El filme se ambienta en los Estados Unidos de los inicios de los años 70, época marcada por la Guerra de Vietnam y el Watergate. En un pequeño y apacible rincón de Massachusetts, Mooney (Josh O’Connor, Challengers, La Quimera) es un carpintero en paro con un objetivo: robar cuatro cuadros de un museo. Para ello, organiza el audaz atraco junto con dos cómplices, a espaldas de su mujer e hijos. Pero nada irá como él había planeado. Conservar las obras robadas será todavía más difícil que robarlas.
Kelly Reichardt regresa a la estructura que ya aplicó en Night Moves. Planificación, ejecución y huida. La principal diferencia entre ellas es que, mientras que la cinta de 2013 era tratada con seriedad y gravedad, The Mastermind es más ligera y juguetona. Incluso irónica. Nutre Reichardt su nueva película de varios tropos del cine de atracos. El protagonista es el cerebro de la operación, mientras que sus compañeros son aquellos que cerebro, precisamente, no tienen. El atraco se ve frustrado por una serie de inconvenientes y torpezas, como testigos imprevistos y un arma de fuego. Más tarde, la lealtad se pone a prueba. Algunos cantan toda la información a la policía según son detenidos. Otros traicionan al protagonista porque no ven otra opción.

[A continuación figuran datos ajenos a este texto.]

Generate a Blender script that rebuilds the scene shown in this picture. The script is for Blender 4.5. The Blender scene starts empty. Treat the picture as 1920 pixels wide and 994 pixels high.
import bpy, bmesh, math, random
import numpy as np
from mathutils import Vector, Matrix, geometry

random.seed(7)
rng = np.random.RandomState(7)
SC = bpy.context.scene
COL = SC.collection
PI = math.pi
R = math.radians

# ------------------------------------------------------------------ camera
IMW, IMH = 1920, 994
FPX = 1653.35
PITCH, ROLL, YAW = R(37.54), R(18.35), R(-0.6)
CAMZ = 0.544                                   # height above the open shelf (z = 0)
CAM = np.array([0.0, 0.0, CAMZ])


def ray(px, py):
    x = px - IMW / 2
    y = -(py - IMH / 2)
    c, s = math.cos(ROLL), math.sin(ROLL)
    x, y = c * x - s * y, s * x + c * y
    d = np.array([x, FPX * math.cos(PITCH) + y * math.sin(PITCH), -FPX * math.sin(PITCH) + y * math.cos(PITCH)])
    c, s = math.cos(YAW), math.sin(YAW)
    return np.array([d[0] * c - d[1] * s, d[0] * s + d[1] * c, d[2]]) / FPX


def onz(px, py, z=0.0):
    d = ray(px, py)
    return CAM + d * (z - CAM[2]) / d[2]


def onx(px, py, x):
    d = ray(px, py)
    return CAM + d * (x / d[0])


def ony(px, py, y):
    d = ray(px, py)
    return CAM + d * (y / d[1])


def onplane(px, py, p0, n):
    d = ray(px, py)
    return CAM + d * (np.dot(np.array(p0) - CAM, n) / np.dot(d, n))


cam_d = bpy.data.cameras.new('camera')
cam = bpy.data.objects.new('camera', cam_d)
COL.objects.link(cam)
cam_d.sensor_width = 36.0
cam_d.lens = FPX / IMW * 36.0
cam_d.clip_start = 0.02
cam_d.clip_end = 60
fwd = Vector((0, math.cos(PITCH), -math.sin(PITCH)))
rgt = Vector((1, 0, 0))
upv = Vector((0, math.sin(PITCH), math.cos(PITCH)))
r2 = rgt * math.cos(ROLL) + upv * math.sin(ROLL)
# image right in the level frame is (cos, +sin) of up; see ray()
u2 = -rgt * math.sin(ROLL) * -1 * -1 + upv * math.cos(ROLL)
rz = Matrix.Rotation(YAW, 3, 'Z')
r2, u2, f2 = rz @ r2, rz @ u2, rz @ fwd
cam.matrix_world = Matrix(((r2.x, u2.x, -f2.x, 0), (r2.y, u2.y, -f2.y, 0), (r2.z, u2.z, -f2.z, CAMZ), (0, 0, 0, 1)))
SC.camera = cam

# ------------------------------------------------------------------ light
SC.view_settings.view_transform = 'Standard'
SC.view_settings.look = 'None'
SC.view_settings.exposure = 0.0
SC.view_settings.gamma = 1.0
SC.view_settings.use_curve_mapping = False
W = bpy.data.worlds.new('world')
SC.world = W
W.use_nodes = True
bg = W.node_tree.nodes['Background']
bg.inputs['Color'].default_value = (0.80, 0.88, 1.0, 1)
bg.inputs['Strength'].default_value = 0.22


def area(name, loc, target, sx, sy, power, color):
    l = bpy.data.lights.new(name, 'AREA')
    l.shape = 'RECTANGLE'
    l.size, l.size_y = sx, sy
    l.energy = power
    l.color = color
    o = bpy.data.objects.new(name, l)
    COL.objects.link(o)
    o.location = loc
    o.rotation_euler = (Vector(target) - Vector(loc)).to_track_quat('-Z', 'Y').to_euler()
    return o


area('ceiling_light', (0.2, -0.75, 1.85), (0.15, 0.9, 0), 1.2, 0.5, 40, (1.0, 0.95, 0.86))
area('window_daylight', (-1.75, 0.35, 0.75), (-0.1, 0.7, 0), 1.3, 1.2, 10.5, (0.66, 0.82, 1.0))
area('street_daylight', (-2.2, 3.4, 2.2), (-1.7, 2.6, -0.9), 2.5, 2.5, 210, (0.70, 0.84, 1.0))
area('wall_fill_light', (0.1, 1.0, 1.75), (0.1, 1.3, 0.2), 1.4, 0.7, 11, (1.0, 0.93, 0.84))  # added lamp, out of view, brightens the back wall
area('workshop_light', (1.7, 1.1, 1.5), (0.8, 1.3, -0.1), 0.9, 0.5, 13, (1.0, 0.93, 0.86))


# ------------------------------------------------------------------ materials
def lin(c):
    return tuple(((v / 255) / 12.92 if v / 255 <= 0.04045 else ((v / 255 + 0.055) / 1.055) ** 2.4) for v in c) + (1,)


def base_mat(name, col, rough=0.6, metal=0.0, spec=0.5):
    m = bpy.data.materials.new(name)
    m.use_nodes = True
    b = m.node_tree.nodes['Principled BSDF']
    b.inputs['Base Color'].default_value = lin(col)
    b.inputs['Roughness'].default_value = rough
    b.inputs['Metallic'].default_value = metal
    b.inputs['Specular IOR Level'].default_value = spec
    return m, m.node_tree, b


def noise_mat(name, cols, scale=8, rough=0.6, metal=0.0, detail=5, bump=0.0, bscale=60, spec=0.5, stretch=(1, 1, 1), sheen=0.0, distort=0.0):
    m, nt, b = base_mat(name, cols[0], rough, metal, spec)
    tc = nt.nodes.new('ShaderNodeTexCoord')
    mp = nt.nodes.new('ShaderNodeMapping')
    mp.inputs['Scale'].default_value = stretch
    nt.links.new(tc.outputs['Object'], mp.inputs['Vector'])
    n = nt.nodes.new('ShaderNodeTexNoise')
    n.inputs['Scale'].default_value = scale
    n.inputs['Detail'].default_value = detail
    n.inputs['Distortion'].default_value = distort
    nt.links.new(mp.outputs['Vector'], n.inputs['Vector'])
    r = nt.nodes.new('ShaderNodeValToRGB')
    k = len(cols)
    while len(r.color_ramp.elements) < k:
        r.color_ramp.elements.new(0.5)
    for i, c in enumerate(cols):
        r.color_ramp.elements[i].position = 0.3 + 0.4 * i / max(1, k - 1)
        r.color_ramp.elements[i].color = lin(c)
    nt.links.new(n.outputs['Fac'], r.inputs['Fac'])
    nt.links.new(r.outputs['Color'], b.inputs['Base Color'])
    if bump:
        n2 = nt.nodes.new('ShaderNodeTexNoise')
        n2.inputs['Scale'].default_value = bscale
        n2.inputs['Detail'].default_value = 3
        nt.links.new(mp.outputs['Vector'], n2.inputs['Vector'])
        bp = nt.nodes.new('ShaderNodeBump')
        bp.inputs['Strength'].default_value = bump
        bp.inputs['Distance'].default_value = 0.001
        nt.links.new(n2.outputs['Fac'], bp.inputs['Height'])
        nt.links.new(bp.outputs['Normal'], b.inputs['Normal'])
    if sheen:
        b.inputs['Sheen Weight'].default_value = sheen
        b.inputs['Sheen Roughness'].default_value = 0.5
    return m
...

Más allá de esto, la película no va en la dirección esperada. El cerebro de la operación demuestra no ser tan inteligente como su cargo exigiría en una película como Ocean’s Eleven. Es torpe, tanto en la teoría como en la práctica, además de impulsivo. Es curioso que su interés por robar estas obras de arte no lleva implícita ninguna estrategia. Cuando le preguntan qué hará con los cuadros una vez robados, realmente no tiene ni idea. Únicamente sabe que son importantes porque están colgados en un museo. Realmente, ni Reichardt ni nadie les presta la menor atención. No hay discurso intelectual alrededor de ellos ni de la obra de su autor. Los cuadros simplemente pasan del museo a ser ocultados en una pocilga, lugar en el que irónicamente son más relevantes y codiciados que nunca.
Reichardt desactiva la épica de su relato criminal, convirtiendo lo extraordinario en puramente ordinario. El robo en sí está escrito y dirigido de forma radicalmente opuesta al imaginario colectivo, de forma casi bressoniana. Breve, casi fugaz, con algunos toques cómicos y un montaje que arrebata toda posible acción. Cuando hay un enfrentamiento directo, la cámara se queda con la mirada de Mooney desde el coche. Distante, como todos los planos de la película. El proceso de esconder los cuadros en una pocilga se resuelve en escasas dos tomas de larga duración; fijas, oscuras y silenciosas. Sí es cierto que aquí Reichardt es abiertamente cómica, pero sería complicado definir su película como una comedia. También hay drama, pero este es de lo más minimalista de su carrera. Está en un punto muerto entre todos los géneros y tonos que maneja.
La directora juega con las expectativas de un público convencido de que la película trataba sobre un robo, cuando el robo no es, en realidad, más que un pretexto para abordar los Estados Unidos de Nixon y la invasión de Vietnam. Esto no es nuevo. First Cow, la historia de amistad entre dos hombres, hablaba de unos Estados Unidos en construcción, no definidos y habitados por inmigrantes. Wendy y Lucy es la historia de una mujer buscando a su perro, pero sobre todo una historia de pobreza y supervivencia en un país que repudia a gente en estas circunstancias. Y, en ese sentido, estas películas superan a The Mastermind. La escena más brillante en su discurso político seguramente sea el final, brillante en todos los sentidos, pero el resto se desarrolla de forma más simple.
No será la mejor película de Kelly Reichardt, pero sí es un muy destacable título dentro de su filmografía.